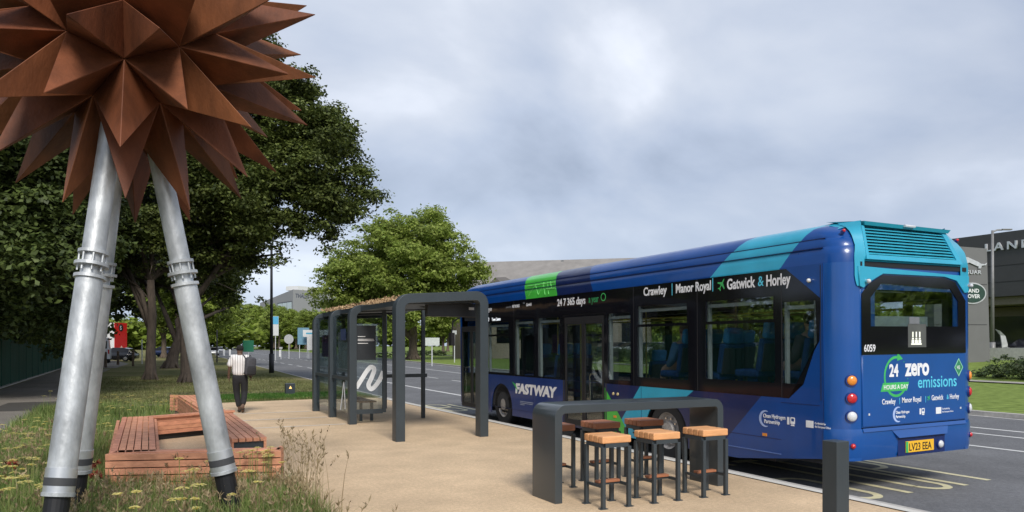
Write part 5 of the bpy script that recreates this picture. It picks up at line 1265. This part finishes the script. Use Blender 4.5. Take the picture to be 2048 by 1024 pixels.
def van():
    x, y = wpos(196, 690, 72); t = thing('panel_van', (x, y, 0), 'white panel van partly hidden behind the galvanised poles', 'van')
    M = frame((x, y, 0), (1, 0, 0), (0, 1, 0)); 
    b = MB(); rows = [[(-.98, v_, .4), (1.0, v_, .4), (.98, v_, 1.3), (.86*k, v_, h), (-.86*k, v_, h), (-.98, v_, 1.3)] for v_, h, k in ((0, 2.45, 1), (4.2, 2.5, 1), (5.0, 1.5, 1), (5.9, 1.1, 1))]
    b.loft([[M @ Vector(p) for p in r] for r in rows]); b.build('body', mat('van_white', (.72, .73, .74), .35, coat=.3), t)
    b = MB(); b.box(-.75, .75, -.012, -.004, 1.4, 2.15, M); b.build('rear_window', M_BAND, t)
    for v_ in (.9, 4.7):
        for u_ in (-.9, .72): b = MB(); c = M @ Vector((u_, v_, .35)); b.tube([c, c+Vector((.2, 0, 0))], .35, 18); b.build('wheel', M_TYRE, t)
    for u_ in (-.9, .9): b = MB(); b.box(u_-.06, u_+.06, -.02, -.002, .9, 1.3, M); b.build('tail_lamp', M_RED, t)
van()

# ------------------------------------------------------------------ cars
def car(col, name='parked_car', label='', group=None):
    t = thing(name, (0, 0, 0), label, 'car', group); m = mat('car_paint_'+col[0], col[1], .25, .2, .03, 2, coat=.6)
    S = [(-2.15, .70, .45, .78), (-2.05, .82, .30, .88), (-1.3, .88, .24, .95), (-.2, .89, .22, .93), (.9, .88, .22, .92), (1.75, .84, .26, .80), (2.1, .72, .32, .66), (2.18, .6, .42, .58)]
    b = MB(); b.loft([[(-w_*.94, v_, z0), (w_*.94, v_, z0), (w_, v_, (z0+z1)/2), (w_*.92, v_, z1), (0, v_, z1+.03), (-w_*.92, v_, z1), (-w_, v_, (z0+z1)/2)] for v_, w_, z0, z1 in S]); b.build('body', m, t, smooth=True)
    b = MB(); G = [(-1.95, .66, .90, .90), (-1.55, .64, .9, 1.32), (-.9, .62, .9, 1.43), (.1, .62, .9, 1.44), (1.15, .70, .9, .93)]
    b.loft([[(-.80, v_, .86), (.80, v_, .86), (w_, v_, z1), (-w_, v_, z1)] for v_, w_, _, z1 in G]); b.build('windows', M_BAND, t)
    b = MB(); b.loft([[(-w_-.01, v_, z1-.01), (w_+.01, v_, z1-.01), (w_-.04, v_, z1+.025), (-w_+.04, v_, z1+.025)] for v_, w_, _, z1 in G[1:4]]); b.build('roof', m, t)
    for v_ in (-1.3, 1.35):
        for s_ in (-1, 1): b = MB(); b.tube([(s_*.66, v_, .31), (s_*.87, v_, .31)], .31, 18); w0 = b.build('wheel', M_TYRE, t); b = MB(); b.tube([(s_*.872, v_, .31), (s_*.88, v_, .31)], .19, 14); b.build('rim', M_CHROME, w0)
    for s_ in (-1, 1):
        b = MB(); b.box(s_*.62-.12, s_*.62+.12, 2.06, 2.13, .56, .66); b.build('headlamp', M_CLEAR, t)
        b = MB(); b.box(s_*.66-.1, s_*.66+.1, -2.14, -2.06, .68, .80); b.build('tail_lamp', M_RED, t)
    return t
CARS = {k: car((k, c)) for k, c in (('silver', (.45, .46, .47)), ('white', (.7, .7, .7)), ('black', (.02, .02, .022)), ('blue', (.03, .06, .2)))}
used = set()
def place_car(k, x, y, z, rz, label, group):
    c = CARS[k] if k not in used else copy_tree(CARS[k]); used.add(k)
    c.location = (x, y, z); c.rotation_euler = (0, 0, rz); c['label'] = label; c['group'] = group; c['category'] = 'car'
ords = 'first second third fourth fifth sixth seventh eighth ninth tenth eleventh twelfth thirteenth fourteenth fifteenth sixteenth seventeenth eighteenth'.split()
for i in range(18):
    y = 40+i*3.0; x = 47+(y-40)*.16
    place_car(('silver', 'white', 'silver', 'black', 'white')[i % 5], x, y, terr(x, y), PI/2+.1, '%s car from the showroom end of the car park row across the road' % ords[i], 'cars parked across the road')
for i, (x, y) in enumerate(((60, 33), (60.5, 29.5), (60, 26))):
    place_car('black' if i != 1 else 'blue', x, y, .75, PI/2, '%s dark car from the left on the showroom forecourt' % ords[i], 'cars on the showroom forecourt')
x, y = wpos(428, 690, 135); place_car('silver', x, y, -.12, PI-.1, 'silver car driving towards us far down the road', 'cars on the road')
x, y = wpos(440, 690, 175); place_car('white', x, y, -.12, -.1, 'white car farthest down the road', 'cars on the road')
x, y = wpos(232, 690, 80); place_car('black', x, y, .01, 1.2, 'dark car parked in front of the red ended lorry', 'cars in the left yard')
x, y = wpos(325, 690, 110); place_car('blue', x, y, .01, .8, 'blue car seen between the tree trunks', 'cars in the left yard')

# ------------------------------------------------------------------ posts, lamps, signs
def lamppost(x, y, z, h, r, m, label, arm=None, name='street_lamp'):
    t = thing(name, (x, y, z), label, 'street lamp')
    b = MB(); b.tube([(x, y, z-.05), (x, y, z+1.2)], [r*1.5, r*1.45], 12); b.tube([(x, y, z+1.2), (x, y, z+h)], [r, r*.65], 12); b.build('column', m, t, smooth=True)
    a = arm or Vector((.9, 0, 0)); p = Vector((x, y, z+h))
    b = MB(); b.tube([p-Vector((0, 0, .1)), p+a*.3+Vector((0, 0, .04)), p+a*.6+Vector((0, 0, .05))], r*.45, 8); b.build('arm', m, t)
    ax = a.normalized(); ay = Vector((-ax.y, ax.x, 0)); M = frame(p+a*.55+Vector((0, 0, .03)), ax, ay)
    b = MB(); b.box(0, .75, -.14, .14, 0, .09, M, .02); b.build('lantern', m, t)
x, y = wpos(543, 690, 47); lamppost(x, y, 0, 7.9, .105, M_DARKPOLE, 'slim black street lamp on the grass verge left of the shelter', Vector((.05, .35, 0)))
x, y = wpos(1985, 690, 55); lamppost(x, y, .75, 9.4, .13, mat('grey_column', (.22, .22, .22), .5, .2), 'grey street lamp in front of the car showroom', Vector((1.1, -.5, 0)))
x, y = wpos(435, 690, 70); post(434, 75, 3.2, .07, M_DARKPOLE, 'short black post at the kerb far left of the slim street lamp', name='kerb_post')
def signpost(px, d, h, w_, hh, m, label, name='road_sign', rnd=False, z0=None, posts=1):
    x, y = wpos(px, 690, d); z = terr(x, y)*.9 if x > kf(y) else 0
    t = thing(name, (x, y, z), label, 'sign'); ex = Vector((math.cos(-TH*1.0), math.sin(-TH*1.0), 0))
    ey = Vector((-ex.y, ex.x, 0)); M = frame((x, y, z), ex, ey)
    for k in range(posts):
        o = 0 if posts == 1 else (k-.5)*w_*.7
        b = MB(); b.tube([M @ Vector((o, 0, 0)), M @ Vector((o, 0, h-.02))], .045, 8); b.build('post', M_CLEAR, t)
    if rnd: b = MB(); b.tube([M @ Vector((0, -.06, h-hh/2)), M @ Vector((0, -.09, h-hh/2))], hh/2, 20)
    else: b = MB(); b.box(-w_/2, w_/2, -.09, -.055, h-hh, h, M, .01)
    return t, b.build('sign_board', m, t), M
M_SGREY = mat('sign_back_grey', (.42, .44, .44), .5)
signpost(578, 95, 3.1, .9, 1.2, M_SGREY, 'round grey backed road sign on a pale post across the road', rnd=True)
signpost(562, 93, 1.5, .4, .25, M_SGREY, 'short pale post sign left of the round road sign')
signpost(864, 62, 2.35, 1.25, .65, mat('sign_pale', (.55, .6, .56), .5), 'pale rectangular sign on a post seen through the shelter', z0=0)
signpost(909, 75, 3.2, .45, .4, M_SGREY, 'small road sign on a tall pale post left of the bus doors')
signpost(497, 105, 2.4, 1.5, 1.6, mat('sign_green', (.02, .16, .09), .5), 'green direction sign at the far junction')
_, bd, M = signpost(551, 85, 5.0, .75, 2.2, mat('banner_white', (.65, .68, .68), .6), 'blue topped white banner on the post beside the slim street lamp', name='street_banner')
b = MB(); b.box(-.36, .36, -.10, -.092, 4.1, 4.98, M); b.build('blue_panel', mat('banner_blue', srgb(90, 175, 215), .6), bd)
_, bd, M = signpost(607, 98, 4.0, 1.5, 2.2, mat('board_blue', srgb(110, 150, 170), .5), 'bluish picture board at the left end of the far sign group', name='sign_board_stand', posts=2)
_, bd, M = signpost(634, 97, 3.7, 3.6, .9, mat('board_white', (.68, .7, .7), .5), 'long white board on posts in the far sign group', name='sign_board_stand', posts=2)
b = MB(); b.box(-1.4, .3, -.1, -.092, 3.15, 3.35, M); b.build('blue_print', mat('print_blue', srgb(90, 170, 200), .5), bd)
_, bd, M = signpost(625, 96, 3.0, 1.35, 1.9, mat('board_white2', (.75, .75, .74), .5), 'square white board below the long one in the far sign group', name='sign_board_stand', posts=2)
for px, d in ((460, 130), (448, 128), (560, 118)):
    x, y = wpos(px, 690, d); z = .4; b = MB(); b.tube([(x, y, -.1), (x, y, .8)], .16, 10); b.sphere((x, y, .85), .17, 8)
    tag(b.build('junction_bollard', M_WHITE), {460: 'white junction bollard right of the distant cars', 448: 'white junction bollard nearest the distant cars', 560: 'white junction bollard behind the slim street lamp'}[px], 'bollard', 'white bollards at the junction')

# ------------------------------------------------------------------ buildings
def facade_quad(a, c, z0, z1, off=0.0):
    """frame on the wall from a to c (left to right as seen from outside)"""
    a = Vector((a[0], a[1], 0)); c = Vector((c[0], c[1], 0)); ex = (c-a).normalized(); n = ex.cross(Vector((0, 0, 1)))
    return frame(a+n*off+Vector((0, 0, z0)), ex, (0, 0, 1)), (c-a).length
def office():
    A = wpos(520, 690, 450); C_ = wpos(586, 690, 400); D = wpos(672, 690, 430); E_ = (D[0]-20, D[1]+90)
    t = thing('office_block', (C_[0], C_[1], 0), 'pale grey angular office block with sloping roofline behind the far trees', 'building')
    zA, zC = 27.0, 31.4
    b = MB(); b.loft([[(A[0], A[1], 0), (C_[0], C_[1], 0), (D[0], D[1], 0), (E_[0], E_[1], 0)], [(A[0], A[1], zA), (C_[0], C_[1], zC), (D[0], D[1], zC+.6), (E_[0], E_[1], zC)]]); b.build('walls', mat('office_grey', (.30, .30, .31), .7), t)
    M, ln = facade_quad(A, C_, 0, 0)
    for i in range(3):
        for j in range(4):
            b = MB(); x0 = ln-26+i*8.2; z0 = 1.5+j*6.0; b.box(x0, x0+7.4, z0, z0+5.3, .02, .10, M); b.build('window', mat('office_glass', (.50, .58, .56), .2, spec=.8), t)
    b = MB(); b.box(ln-27, ln-1.6, .6, 25.4, .0, .015, M); b.build('window_surround', mat('office_dark', (.08, .085, .10), .5), t)
    M, l2 = facade_quad(C_, D, 0, 0)
    text('THALES', 3.0, M @ Matrix.Translation((1.8, 27.2, .05)), mat('sign_dark_blue', (.06, .07, .11), .5), t, bold=.02)
    b = MB(); b.box(4, l2, 31.4, 33.6, -9, -.3, M); b.build('parapet', M_WHITE, t)
office()
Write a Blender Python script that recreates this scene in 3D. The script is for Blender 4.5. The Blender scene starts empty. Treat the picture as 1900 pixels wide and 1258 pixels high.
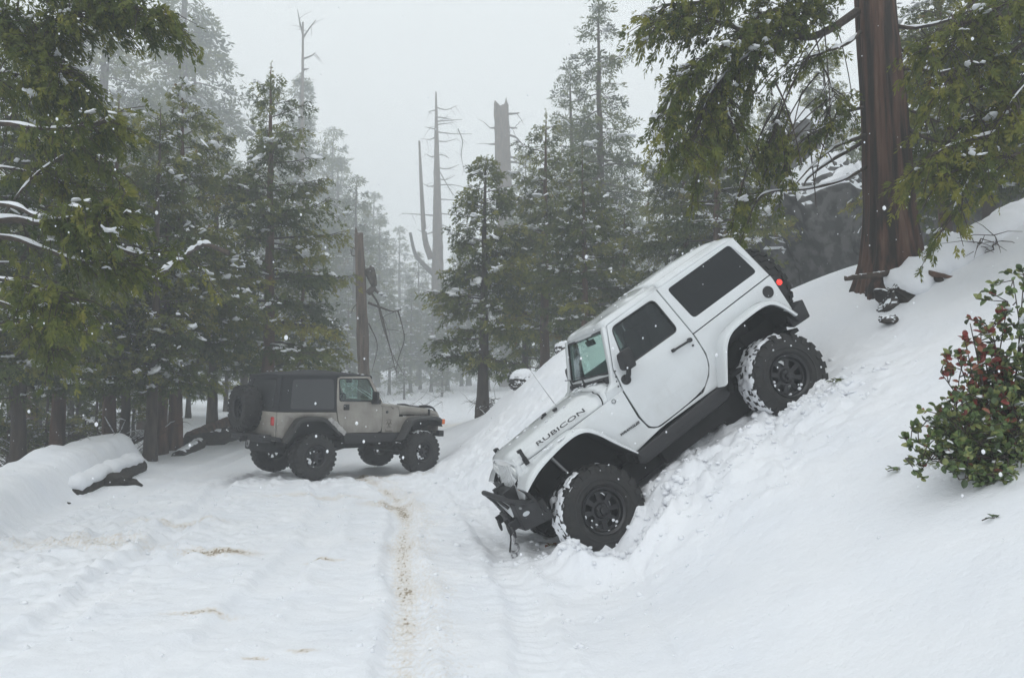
import bpy, bmesh, math, random
import numpy as np
from mathutils import Vector, Matrix, noise as mnoise
from mathutils.geometry import tessellate_polygon

scene = bpy.context.scene
COL = scene.collection
rad = math.radians

# ------------------------------------------------------------------ camera
EYE = 1.68
PITCH = rad(3.4)
F = 1449.0            # focal length in pixels of the 1900 px wide photograph
cd = bpy.data.cameras.new("camera")
cam = bpy.data.objects.new("camera", cd)
COL.objects.link(cam)
cam.location = (0, 0, EYE)
cam.rotation_euler = (rad(90) + PITCH, 0, 0)
cd.sensor_width = 36
cd.lens = 36 * F / 1900
cd.clip_start = 0.1
cd.clip_end = 600
scene.camera = cam

# ------------------------------------------------------------------ overcast sky
SUN_EL, SUN_AZ = 52, 200
w = bpy.data.worlds.new("World")
scene.world = w
w.use_nodes = True
wn = w.node_tree
wn.nodes.clear()
wo = wn.nodes.new("ShaderNodeOutputWorld")
bg = wn.nodes.new("ShaderNodeBackground")
sky = wn.nodes.new("ShaderNodeTexSky")
sky.sky_type = 'NISHITA'
sky.sun_disc = False
sky.sun_elevation = rad(SUN_EL)
sky.sun_rotation = rad(SUN_AZ)
hs = wn.nodes.new("ShaderNodeHueSaturation")
hs.inputs['Saturation'].default_value = 0.25
mx = wn.nodes.new("ShaderNodeMix")
mx.data_type = 'RGBA'
mx.inputs[0].default_value = 0.9
mx.inputs[7].default_value = (8.45, 8.92, 9.0, 1)      # the cloud deck
wn.links.new(sky.outputs[0], hs.inputs['Color'])
wn.links.new(hs.outputs[0], mx.inputs[6])
wn.links.new(mx.outputs[2], bg.inputs[0])
bg.inputs[1].default_value = 0.1
wn.links.new(bg.outputs[0], wo.inputs[0])
sl = bpy.data.lights.new("sun", 'SUN')
sl.energy = 0.5
sl.angle = rad(60)
sl.color = (1, .98, .95)
so = bpy.data.objects.new("sun", sl)
COL.objects.link(so)
so.rotation_euler = (rad(90 - SUN_EL), 0, rad(180 - SUN_AZ))

scene.view_settings.view_transform = 'Standard'
scene.view_settings.look = 'None'
scene.view_settings.exposure = 0.23
scene.view_settings.gamma = 1
scene.view_settings.use_curve_mapping = False
scene.render.engine = 'CYCLES'
cy = scene.cycles
cy.use_denoising = True
cy.max_bounces = 8
cy.diffuse_bounces = 3
cy.glossy_bounces = 3
cy.transmission_bounces = 6
cy.transparent_max_bounces = 12
cy.volume_bounces = 4
cy.use_adaptive_sampling = True
cy.adaptive_threshold = 0.02

RNG = np.random.default_rng(7)
random.seed(7)

# ------------------------------------------------------------------ helpers
cp, sp = math.cos(PITCH), math.sin(PITCH)
def cam2world(p):
    x, y, z = p
    return Vector((x, y * cp - z * sp, y * sp + z * cp + EYE))
def at(px, py, Y):
    """world point seen at a photo pixel, Y metres ahead of the camera"""
    a, c = (px - 950) / F, (629 - py) / F
    d = Vector((a, cp - c * sp, sp + c * cp))
    d *= Y / d.y
    return Vector((d.x, d.y, d.z + EYE))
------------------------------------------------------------
(EXERCISE GOAL): Beginning with the line above that contains "Write a Blender" and ending with the line that contains "rad = math.radians", quote each line exactly, keeping out the pictures.

(PROBLEM SOLUTION):
Write a Blender Python script that recreates this scene in 3D. The script is for Blender 4.5. The Blender scene starts empty. Treat the picture as 1900 pixels wide and 1258 pixels high.
import bpy, bmesh, math, random
import numpy as np
from mathutils import Vector, Matrix, noise as mnoise
from mathutils.geometry import tessellate_polygon

scene = bpy.context.scene
COL = scene.collection
rad = math.radians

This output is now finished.